HAI Convention News

Reorganized, Meet the New ‘One Kaman’

 - March 5, 2013, 6:15 PM

Kaman Aerospace, perhaps best known for its iconic K-Max heavy-lift helicopter, is at Heli-Expo emphasizing its newly reorganized identity as “One Kaman.”

“We’re a company that can handle anything from metal and composite structures to complete systems design, as well as manufacture of tooling–our own and that of our customers,” said Gary Tenison, Kaman Aerospace v-p of business development and marketing.

One of the more recent examples are the composite doors–main and emergency–for Bombardier’s new Learjet 85. The doors are of single-piece manufacture, said Tenison, making them lighter, stronger and involving fewer parts. “We see these doors as part of a Kaman-branded product line.”

Kaman (Booth No.
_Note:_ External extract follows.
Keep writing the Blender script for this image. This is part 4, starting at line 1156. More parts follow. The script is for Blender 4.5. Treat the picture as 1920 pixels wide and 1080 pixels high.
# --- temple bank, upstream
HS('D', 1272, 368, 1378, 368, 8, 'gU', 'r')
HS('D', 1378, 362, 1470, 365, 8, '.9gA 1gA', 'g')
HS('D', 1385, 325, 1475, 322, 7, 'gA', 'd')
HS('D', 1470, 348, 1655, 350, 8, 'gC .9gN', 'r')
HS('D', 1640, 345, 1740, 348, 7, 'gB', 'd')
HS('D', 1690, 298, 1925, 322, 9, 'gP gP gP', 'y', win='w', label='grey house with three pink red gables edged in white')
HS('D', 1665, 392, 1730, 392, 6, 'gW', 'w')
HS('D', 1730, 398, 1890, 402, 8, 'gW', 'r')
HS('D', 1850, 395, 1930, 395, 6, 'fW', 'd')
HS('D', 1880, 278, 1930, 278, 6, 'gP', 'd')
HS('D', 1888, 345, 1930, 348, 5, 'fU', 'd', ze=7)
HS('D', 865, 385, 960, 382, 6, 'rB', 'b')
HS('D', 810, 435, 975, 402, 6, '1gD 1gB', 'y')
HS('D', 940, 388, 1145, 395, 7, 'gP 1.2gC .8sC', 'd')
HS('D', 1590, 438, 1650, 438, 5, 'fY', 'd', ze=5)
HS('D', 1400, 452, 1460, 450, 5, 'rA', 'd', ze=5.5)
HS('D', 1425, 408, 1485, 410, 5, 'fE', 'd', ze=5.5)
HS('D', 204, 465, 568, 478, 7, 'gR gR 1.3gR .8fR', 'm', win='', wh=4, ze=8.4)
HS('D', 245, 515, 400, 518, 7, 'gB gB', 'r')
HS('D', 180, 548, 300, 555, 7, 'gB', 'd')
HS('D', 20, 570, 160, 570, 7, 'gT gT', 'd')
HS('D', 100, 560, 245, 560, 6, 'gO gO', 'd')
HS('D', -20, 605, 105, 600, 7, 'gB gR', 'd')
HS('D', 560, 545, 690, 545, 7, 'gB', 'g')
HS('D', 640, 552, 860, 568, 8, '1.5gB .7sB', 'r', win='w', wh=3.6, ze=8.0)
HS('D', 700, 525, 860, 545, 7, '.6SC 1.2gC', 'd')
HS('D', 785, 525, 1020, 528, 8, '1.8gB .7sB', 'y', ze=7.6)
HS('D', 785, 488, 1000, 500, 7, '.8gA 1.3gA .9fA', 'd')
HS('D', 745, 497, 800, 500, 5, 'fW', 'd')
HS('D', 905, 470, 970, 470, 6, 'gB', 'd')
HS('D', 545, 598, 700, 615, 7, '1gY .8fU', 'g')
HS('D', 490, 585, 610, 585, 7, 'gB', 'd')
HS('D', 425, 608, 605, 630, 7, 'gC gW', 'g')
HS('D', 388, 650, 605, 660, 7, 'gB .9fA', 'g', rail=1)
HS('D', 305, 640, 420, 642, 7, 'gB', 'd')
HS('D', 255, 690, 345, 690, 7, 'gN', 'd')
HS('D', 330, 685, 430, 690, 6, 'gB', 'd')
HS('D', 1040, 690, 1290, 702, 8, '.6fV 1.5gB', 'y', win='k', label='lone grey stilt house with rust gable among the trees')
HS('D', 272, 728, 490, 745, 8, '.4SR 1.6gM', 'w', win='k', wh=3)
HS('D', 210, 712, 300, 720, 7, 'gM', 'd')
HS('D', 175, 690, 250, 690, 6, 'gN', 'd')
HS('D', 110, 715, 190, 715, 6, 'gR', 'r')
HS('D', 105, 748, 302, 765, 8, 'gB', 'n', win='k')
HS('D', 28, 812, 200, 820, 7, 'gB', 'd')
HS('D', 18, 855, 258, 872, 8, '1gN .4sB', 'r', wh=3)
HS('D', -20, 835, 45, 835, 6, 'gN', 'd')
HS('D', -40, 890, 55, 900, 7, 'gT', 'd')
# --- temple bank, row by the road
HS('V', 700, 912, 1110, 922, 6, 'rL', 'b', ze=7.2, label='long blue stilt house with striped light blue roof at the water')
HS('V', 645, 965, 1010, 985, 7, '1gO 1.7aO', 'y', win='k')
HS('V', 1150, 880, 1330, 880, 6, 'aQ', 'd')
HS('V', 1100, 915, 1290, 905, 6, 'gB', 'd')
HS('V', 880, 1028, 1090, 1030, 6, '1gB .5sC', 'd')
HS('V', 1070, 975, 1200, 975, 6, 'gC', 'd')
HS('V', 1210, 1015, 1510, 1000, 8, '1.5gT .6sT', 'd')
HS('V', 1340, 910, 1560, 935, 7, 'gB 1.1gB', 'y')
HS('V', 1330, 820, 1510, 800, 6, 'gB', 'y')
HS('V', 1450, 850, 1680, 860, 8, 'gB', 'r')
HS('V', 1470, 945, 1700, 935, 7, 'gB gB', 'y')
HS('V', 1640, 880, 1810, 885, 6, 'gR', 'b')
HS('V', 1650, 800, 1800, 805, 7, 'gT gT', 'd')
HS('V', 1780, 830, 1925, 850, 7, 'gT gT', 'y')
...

N4112) also expects to deliver the 1,000th Sikorsky Black Hawk cockpit by the end of 2013 and is the supplier of the composite folding boom on Sikorsky’s S-92.
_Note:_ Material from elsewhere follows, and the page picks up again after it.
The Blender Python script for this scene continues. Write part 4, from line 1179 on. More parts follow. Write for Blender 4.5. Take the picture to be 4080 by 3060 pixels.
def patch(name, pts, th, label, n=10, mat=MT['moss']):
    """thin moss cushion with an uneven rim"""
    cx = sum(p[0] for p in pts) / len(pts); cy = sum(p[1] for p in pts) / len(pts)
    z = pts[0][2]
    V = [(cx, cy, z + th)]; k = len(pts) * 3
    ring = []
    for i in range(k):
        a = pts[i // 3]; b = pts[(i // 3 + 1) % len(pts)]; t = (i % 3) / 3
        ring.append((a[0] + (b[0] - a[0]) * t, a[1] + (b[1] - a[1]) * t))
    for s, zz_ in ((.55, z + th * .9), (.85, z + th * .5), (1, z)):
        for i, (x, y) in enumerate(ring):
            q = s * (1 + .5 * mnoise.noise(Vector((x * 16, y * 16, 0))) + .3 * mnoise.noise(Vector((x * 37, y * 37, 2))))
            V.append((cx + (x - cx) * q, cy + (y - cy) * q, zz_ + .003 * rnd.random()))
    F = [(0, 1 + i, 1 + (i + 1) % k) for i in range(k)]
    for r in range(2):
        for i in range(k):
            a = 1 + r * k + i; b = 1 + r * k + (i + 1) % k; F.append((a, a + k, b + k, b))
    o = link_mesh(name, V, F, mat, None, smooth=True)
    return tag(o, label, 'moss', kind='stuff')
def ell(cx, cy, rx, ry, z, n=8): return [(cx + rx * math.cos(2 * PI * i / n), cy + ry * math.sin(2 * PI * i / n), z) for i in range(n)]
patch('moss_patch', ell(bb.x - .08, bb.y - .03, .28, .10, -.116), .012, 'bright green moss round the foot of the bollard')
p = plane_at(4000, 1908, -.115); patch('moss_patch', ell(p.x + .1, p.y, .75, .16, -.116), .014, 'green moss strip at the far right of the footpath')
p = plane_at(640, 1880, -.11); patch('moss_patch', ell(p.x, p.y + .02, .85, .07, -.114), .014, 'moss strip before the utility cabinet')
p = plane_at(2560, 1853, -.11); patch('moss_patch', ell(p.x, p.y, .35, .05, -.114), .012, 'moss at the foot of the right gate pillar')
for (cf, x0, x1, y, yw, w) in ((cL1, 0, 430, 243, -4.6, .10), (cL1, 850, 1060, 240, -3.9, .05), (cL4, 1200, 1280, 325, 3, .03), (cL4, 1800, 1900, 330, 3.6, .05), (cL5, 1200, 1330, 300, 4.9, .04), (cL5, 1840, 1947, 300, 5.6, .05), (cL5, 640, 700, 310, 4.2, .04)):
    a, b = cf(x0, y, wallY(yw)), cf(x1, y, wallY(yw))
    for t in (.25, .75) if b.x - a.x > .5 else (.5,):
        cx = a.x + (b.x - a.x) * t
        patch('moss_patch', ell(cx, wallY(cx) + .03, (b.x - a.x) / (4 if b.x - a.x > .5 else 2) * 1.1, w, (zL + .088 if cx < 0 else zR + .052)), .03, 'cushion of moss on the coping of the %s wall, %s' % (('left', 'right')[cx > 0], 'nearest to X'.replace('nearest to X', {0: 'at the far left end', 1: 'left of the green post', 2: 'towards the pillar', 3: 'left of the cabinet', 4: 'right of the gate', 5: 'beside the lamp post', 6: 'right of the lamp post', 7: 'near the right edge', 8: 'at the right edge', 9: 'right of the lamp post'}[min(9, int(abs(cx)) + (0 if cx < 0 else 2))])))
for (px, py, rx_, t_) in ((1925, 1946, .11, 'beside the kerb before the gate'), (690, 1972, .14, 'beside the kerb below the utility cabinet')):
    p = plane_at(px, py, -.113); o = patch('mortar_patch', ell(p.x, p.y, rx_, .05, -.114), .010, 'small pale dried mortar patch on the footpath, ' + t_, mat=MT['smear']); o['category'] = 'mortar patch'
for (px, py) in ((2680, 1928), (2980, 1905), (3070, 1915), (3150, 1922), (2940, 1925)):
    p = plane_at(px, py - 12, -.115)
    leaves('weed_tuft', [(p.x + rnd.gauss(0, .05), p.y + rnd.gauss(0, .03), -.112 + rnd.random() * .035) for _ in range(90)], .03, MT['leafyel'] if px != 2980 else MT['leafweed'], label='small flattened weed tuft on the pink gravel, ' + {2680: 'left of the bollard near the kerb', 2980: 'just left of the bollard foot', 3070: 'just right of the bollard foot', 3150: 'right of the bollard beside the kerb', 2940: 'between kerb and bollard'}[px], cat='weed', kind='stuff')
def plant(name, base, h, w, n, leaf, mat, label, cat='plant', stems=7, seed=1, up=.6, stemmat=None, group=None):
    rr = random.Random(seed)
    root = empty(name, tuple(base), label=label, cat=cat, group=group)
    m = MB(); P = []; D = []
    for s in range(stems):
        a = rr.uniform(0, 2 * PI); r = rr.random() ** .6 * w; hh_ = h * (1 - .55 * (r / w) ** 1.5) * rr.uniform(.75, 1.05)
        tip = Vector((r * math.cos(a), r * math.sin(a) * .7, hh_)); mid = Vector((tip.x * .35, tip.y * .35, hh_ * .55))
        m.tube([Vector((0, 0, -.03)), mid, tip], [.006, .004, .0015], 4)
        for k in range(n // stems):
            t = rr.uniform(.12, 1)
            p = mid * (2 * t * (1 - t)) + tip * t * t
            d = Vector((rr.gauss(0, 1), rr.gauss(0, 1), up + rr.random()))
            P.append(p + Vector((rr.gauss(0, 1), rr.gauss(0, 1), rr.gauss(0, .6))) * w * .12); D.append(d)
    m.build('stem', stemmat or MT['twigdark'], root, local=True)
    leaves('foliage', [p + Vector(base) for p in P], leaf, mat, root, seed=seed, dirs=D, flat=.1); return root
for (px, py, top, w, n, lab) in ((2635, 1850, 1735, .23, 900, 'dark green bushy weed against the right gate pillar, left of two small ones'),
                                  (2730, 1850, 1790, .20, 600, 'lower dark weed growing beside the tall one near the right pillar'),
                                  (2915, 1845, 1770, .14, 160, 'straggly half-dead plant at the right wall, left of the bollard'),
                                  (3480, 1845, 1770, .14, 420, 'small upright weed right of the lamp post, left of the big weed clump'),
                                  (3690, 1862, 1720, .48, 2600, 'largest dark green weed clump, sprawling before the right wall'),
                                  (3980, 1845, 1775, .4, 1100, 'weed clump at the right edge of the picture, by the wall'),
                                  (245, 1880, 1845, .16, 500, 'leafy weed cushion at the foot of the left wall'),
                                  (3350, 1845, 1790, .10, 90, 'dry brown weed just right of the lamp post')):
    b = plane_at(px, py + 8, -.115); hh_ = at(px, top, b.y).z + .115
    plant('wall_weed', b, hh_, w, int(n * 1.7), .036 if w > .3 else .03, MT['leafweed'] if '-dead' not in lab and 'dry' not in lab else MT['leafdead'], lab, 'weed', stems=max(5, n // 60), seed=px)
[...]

As for the K-Max, it is very much alive and remains active in a number of roles in Afghanistan. The ability of the unmanned helicopter to resupply troops under demanding conditions has won high praise from the U.S. Marine Corps, which is expanding the K-Max’s role in that war.

With its counter-rotating combining rotors, the K-Max is among seven candidates for the 2012 Robert J. Collier Trophy and if Marine Corps, U.S. Army and civil contracts currently under review become reality, said Tenison “we could see a restart of production.”

Meanwhile, as part of the reorganization, Kaman has backed of its previous practice of product-specific sales personnel and created a sales team charged with selling the company’s total capability. “Our theme here is ‘concept to completion,’” said Tenison.

He further noted that Kaman Aerospace revenues represent approximately 40 percent of the Kaman Corporation total. Further, in 2012, total aerospace segment sales were $580.8 million, up 6.1 percent from 2011, and profits rose to $89.1 million from $80.4 million in 2011. “[Last year] was a good year,” concluded Tenison. “And 2013 is going to be even better.”